7 luglio 2022. L’Associazione nazionale D.i.Re – Donne in Rete contro la violenza ha deciso di revocare la costituzione di parte civile nei confronti di S.B, all’epoca dei fatti fidanzata dell’imputato, coimputata nel processo ad Alberto Genovese, l’ex imprenditore del web, accusato di violenza sessuale aggravata dall’uso di sostanze stupefacenti, lesioni e cessione di droga. Francesca Garisto, penalista che rappresenta D.i.Re nel procedimento, ha ascoltato le dichiarazioni della donna nella scorsa udienza. La complessità della violenza maschile alle donne e le infinite implicazioni nelle relazioni caratterizzate dalla violenza non sono immediatamente comprensibili e non sono quindi sempre palesi. “Assisto e affianco le donne vittime di violenza maschile da 30 anni, e riconosco una relazione pericolosa per la donna quando la ascolto” ha dichiarato Francesca Garisto.
Oggi, la Procura di Milano ha chiesto una condanna a 8 anni di reclusione e 80mila euro di multa per Alberto Genovese. Le violenze emerse nel procedimento sono inaudite, agite in un contesto di spietata oggettivazione di giovanissime donne, usate, attratte con l’offerta di droga, feste e vacanze, trattate come strumenti per la conferma del proprio potere da parte di chi – come emerge dagli atti – afferma di volere “donne stupide e giovani” per usarle come oggetti privandole di umanità e identità. “Tutto quello che ha riferito Alberto Genovese durante gli interrogatori e durante l’udienza forma un racconto che restituisce l’immagine di un uomo orientato esclusivamente a se stesso, al suo ego e alla commiserazione di sé – afferma Francesca Garisto. “Genovese ha raccontato di quanto e come la droga lo abbia ridotto ad una larva, di quanto gli amici si approfittassero di lui per ottenere vantaggi, di quanto fosse privo di relazioni umane autentiche ma non ha rivolto un pensiero di comprensione, di pietas umana, per le giovani donne abusate. Per Alberto Genovese – conclude Garisto – l’intervento della polizia è stato provvidenziale perché lo ha salvato da danni irreparabili alla sua salute e probabilmente dalla morte dato l’ingente quantitativo di droga che assumeva ogni giorno di più, senza dire mai, e sottolineo mai, una parola su quante giovani donne sono state salvate grazie al suo arresto”.
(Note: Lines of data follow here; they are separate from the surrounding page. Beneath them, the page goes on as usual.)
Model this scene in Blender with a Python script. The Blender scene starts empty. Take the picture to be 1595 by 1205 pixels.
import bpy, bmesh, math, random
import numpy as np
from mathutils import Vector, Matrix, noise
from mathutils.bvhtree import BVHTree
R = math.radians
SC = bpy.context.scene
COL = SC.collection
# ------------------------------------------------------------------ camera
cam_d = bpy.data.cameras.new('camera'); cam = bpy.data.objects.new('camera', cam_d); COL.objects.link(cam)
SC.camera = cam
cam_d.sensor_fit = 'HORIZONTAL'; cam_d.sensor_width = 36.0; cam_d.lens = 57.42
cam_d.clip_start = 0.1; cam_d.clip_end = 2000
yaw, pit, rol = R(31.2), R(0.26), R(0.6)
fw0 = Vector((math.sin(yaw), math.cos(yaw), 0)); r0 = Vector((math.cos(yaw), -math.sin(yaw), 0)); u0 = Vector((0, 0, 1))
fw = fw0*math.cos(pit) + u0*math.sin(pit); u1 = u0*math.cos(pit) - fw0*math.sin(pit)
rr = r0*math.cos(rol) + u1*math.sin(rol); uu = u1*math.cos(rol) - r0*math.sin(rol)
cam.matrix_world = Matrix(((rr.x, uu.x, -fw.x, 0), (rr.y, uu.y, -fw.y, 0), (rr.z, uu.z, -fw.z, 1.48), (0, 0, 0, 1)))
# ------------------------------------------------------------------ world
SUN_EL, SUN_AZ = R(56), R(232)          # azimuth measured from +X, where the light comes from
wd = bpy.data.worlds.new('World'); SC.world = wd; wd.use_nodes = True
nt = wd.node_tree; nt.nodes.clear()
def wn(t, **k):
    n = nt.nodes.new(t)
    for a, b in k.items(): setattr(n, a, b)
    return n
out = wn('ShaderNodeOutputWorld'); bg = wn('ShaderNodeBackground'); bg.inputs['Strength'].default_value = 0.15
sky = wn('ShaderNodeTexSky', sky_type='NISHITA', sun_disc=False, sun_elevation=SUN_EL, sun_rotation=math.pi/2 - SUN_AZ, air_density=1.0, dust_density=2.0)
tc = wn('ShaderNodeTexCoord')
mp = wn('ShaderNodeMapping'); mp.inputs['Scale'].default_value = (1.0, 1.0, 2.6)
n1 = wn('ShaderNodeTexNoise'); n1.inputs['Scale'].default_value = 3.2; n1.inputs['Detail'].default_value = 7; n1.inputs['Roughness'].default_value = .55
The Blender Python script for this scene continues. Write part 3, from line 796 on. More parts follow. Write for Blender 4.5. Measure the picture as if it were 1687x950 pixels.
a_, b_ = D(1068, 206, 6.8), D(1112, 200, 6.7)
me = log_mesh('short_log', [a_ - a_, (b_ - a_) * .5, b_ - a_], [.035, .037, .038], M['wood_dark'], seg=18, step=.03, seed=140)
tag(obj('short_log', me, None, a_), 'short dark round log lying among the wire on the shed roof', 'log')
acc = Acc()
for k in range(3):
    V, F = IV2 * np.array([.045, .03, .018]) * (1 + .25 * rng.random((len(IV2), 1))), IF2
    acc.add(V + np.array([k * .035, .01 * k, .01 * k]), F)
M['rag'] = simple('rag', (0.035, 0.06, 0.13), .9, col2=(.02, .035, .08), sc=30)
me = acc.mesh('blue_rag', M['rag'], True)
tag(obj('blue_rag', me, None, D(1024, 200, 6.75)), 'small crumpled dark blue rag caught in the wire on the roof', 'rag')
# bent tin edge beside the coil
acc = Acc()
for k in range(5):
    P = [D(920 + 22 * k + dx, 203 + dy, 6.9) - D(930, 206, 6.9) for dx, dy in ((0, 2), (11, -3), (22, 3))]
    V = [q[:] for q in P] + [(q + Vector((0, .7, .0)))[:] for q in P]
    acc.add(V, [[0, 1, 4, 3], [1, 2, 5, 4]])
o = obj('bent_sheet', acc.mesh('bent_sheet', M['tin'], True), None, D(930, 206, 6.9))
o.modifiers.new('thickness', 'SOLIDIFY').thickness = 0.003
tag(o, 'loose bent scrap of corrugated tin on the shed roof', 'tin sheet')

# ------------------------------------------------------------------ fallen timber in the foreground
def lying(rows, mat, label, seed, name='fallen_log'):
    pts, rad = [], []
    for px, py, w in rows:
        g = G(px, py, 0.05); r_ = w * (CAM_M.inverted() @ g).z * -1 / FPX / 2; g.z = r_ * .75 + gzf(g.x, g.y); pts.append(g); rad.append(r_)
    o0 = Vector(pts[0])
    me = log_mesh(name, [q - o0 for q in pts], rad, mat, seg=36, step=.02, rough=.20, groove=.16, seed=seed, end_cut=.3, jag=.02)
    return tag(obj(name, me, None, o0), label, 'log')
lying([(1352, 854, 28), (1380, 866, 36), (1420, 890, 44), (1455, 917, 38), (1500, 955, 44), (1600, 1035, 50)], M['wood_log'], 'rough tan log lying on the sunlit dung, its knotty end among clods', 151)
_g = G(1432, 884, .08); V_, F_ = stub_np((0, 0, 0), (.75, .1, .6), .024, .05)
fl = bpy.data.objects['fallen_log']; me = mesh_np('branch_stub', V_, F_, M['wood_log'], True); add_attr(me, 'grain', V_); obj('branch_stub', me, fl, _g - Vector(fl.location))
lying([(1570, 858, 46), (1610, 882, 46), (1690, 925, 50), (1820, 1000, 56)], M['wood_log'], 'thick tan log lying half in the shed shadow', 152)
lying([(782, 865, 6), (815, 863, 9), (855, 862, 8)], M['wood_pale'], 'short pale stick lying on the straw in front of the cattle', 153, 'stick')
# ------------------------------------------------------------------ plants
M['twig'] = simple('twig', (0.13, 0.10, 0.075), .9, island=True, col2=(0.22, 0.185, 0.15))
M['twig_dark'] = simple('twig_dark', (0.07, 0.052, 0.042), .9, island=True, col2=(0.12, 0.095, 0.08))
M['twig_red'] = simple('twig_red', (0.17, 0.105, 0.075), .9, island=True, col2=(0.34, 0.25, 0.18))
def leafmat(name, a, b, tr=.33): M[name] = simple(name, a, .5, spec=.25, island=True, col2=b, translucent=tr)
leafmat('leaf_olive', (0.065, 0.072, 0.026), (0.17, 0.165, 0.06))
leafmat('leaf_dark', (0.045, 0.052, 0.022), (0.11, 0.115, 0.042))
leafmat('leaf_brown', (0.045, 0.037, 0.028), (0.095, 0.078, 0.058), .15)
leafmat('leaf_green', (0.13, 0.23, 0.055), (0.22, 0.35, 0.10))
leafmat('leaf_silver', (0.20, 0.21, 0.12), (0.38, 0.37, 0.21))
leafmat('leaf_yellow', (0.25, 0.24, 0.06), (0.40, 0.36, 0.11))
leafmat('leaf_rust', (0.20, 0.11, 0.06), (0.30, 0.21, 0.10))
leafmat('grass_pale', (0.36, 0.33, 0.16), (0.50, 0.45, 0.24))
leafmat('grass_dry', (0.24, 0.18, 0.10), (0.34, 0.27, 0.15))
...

“Quello che emerge da questo processo è sconfortante. Una visione della donna, che ancora rappresenta l’immagine femminile che i centri antiviolenza della Rete nazionale contrastano quotidianamente, immagine che svilisce le donne come D.i.Re ricorda ogni giorno. Saremo al fianco delle donne e delle nostre avvocate che le assistono nelle battaglie giudiziarie per sostenere, anche nelle aule di giustizia, un pensiero rivolto alle donne, senza pregiudizi e stereotipi. Come Rete nazionale, perseguiamo i nostri obiettivi con le 83 organizzazioni e le attiviste che lavorano quotidianamente per scardinare questa cultura patriarcale” dichiara Antonella Veltri, Presidente D.i.Re.